Please copy all the lines that follow, word for word.

>> begin

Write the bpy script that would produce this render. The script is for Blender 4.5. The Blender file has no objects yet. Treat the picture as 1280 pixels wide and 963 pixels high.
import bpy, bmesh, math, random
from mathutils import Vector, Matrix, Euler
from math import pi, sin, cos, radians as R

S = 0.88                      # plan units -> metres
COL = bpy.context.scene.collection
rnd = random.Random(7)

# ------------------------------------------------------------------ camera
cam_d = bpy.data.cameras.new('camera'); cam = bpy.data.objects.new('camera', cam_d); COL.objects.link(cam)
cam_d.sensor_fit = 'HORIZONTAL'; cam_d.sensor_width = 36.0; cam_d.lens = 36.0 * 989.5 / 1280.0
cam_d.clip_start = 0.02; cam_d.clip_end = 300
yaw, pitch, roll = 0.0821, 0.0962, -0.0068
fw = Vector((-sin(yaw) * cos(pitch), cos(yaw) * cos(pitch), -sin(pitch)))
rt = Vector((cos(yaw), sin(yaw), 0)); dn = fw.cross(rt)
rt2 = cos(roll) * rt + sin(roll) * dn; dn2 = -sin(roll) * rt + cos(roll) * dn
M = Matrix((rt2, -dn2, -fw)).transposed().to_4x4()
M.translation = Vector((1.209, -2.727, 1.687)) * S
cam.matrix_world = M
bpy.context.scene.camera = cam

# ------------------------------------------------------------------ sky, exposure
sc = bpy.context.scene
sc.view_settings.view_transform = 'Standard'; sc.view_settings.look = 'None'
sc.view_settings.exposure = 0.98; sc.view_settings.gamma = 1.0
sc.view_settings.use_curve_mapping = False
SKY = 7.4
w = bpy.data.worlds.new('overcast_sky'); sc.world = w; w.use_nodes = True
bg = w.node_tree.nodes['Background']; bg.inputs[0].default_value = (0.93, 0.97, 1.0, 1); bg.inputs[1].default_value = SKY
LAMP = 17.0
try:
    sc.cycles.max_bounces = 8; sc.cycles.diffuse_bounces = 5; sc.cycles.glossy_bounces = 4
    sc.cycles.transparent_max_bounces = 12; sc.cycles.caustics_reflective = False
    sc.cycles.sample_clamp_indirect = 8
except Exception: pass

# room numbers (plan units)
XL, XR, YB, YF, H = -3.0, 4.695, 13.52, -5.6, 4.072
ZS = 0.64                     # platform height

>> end

Completed task —
Write the bpy script that would produce this render. The script is for Blender 4.5. The Blender file has no objects yet. Treat the picture as 1280 pixels wide and 963 pixels high.
import bpy, bmesh, math, random
from mathutils import Vector, Matrix, Euler
from math import pi, sin, cos, radians as R

S = 0.88                      # plan units -> metres
COL = bpy.context.scene.collection
rnd = random.Random(7)

# ------------------------------------------------------------------ camera
cam_d = bpy.data.cameras.new('camera'); cam = bpy.data.objects.new('camera', cam_d); COL.objects.link(cam)
cam_d.sensor_fit = 'HORIZONTAL'; cam_d.sensor_width = 36.0; cam_d.lens = 36.0 * 989.5 / 1280.0
cam_d.clip_start = 0.02; cam_d.clip_end = 300
yaw, pitch, roll = 0.0821, 0.0962, -0.0068
fw = Vector((-sin(yaw) * cos(pitch), cos(yaw) * cos(pitch), -sin(pitch)))
rt = Vector((cos(yaw), sin(yaw), 0)); dn = fw.cross(rt)
rt2 = cos(roll) * rt + sin(roll) * dn; dn2 = -sin(roll) * rt + cos(roll) * dn
M = Matrix((rt2, -dn2, -fw)).transposed().to_4x4()
M.translation = Vector((1.209, -2.727, 1.687)) * S
cam.matrix_world = M
bpy.context.scene.camera = cam

# ------------------------------------------------------------------ sky, exposure
sc = bpy.context.scene
sc.view_settings.view_transform = 'Standard'; sc.view_settings.look = 'None'
sc.view_settings.exposure = 0.98; sc.view_settings.gamma = 1.0
sc.view_settings.use_curve_mapping = False
SKY = 7.4
w = bpy.data.worlds.new('overcast_sky'); sc.world = w; w.use_nodes = True
bg = w.node_tree.nodes['Background']; bg.inputs[0].default_value = (0.93, 0.97, 1.0, 1); bg.inputs[1].default_value = SKY
LAMP = 17.0
try:
    sc.cycles.max_bounces = 8; sc.cycles.diffuse_bounces = 5; sc.cycles.glossy_bounces = 4
    sc.cycles.transparent_max_bounces = 12; sc.cycles.caustics_reflective = False
    sc.cycles.sample_clamp_indirect = 8
except Exception: pass

# room numbers (plan units)
XL, XR, YB, YF, H = -3.0, 4.695, 13.52, -5.6, 4.072
ZS = 0.64                     # platform height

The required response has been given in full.